The exhibition and the public programme include 50 people and groups of artists and researchers. The artists will present 25 works, nine of which were commissioned by Biennale Warszawa, that refer closely to the current socio-political context by touching upon the subjects of reactionary ideology hidden behind technologies, the surveillance of citizens through spyware, the technology of border protection, or the infrastructure’s role in establishing new power structures—also concerning the war in Ukraine. This perspective is supplemented by the presentation of technological alternatives, prototypes, ideas, and speculative projects that enable us to imagine a more democratic and egalitarian future.
The first part of the exhibition addresses the conservative ideology of Silicon Valley, the data transmission infrastructure, the materiality of technology, the state’s role in digital systems of surveillance and control, and the extractivism of resources and data. Meanwhile, the second part presents algorithmic, organisational, ecological, and infrastructural alternatives allowing to overcome the intertwinement between the authoritarian power and technology.

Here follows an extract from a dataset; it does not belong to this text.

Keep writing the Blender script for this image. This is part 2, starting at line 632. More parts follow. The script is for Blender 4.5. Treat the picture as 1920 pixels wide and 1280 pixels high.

During Biennale Warszawa 2022, the audience will learn, among others, what connects Tolkien’s fantasy world to start-ups idealising technological progress and ultraconservative, nationalist politics, or why the World Trade Center terrorist attacks changed digital data harvesting systems.
The states use violence on their citizens and suppress pro-democratic movements and initiatives in the West and the North but also the countries of the global South. They utilise various technologies from the spheres of data analysis, surveillance, and algorithmic control. Such actions are justified by terrorist threats. The relations between technology, politics, and authoritarianism are one of the crucial themes of the exhibition.
The AI algorithms—created to extract and classify the most intimate data—are restricted to recreating our past. This implies not only the impossibility of discovering anything truly novel but also—what is decidedly more perilous—the recreation of pre-existing classifications, prejudices, and stereotypes. During Biennale Warszawa, the artists will elaborate on this conspicuous dichotomy of the regressive-conservative character of seemingly progressive technologies that surround us. In their works devoted to the alternative visions of the future, the artists will argue that not intelligent machines but us, humans, can explain the causative relations of phenomena and create a plan for realising the future we desire for ourselves. To do so, we need to start by stepping out of the frames created by companies, discourse, ideology, and practices of Silicon Valley.
The knowledge regarding the operation of algorithms is usually unavailable to us. It is locked inside a black box. Often we are unfamiliar with the source code, the datasets on which the algorithms were trained, or other input data. Algorithms are the invisible backbone of our world, a kind of invisible labyrinth or invisible strings that move our bodies, our affects, and our cognitive processes. The aim of Biennale Warszawa 2022 Seeing Stones and Spaces Beyond the Valley is to get inside the black boxes, to take algorithms out of the space of invisibility, and to show how they shape us, the materiality of our world, and the social processes that we participate in.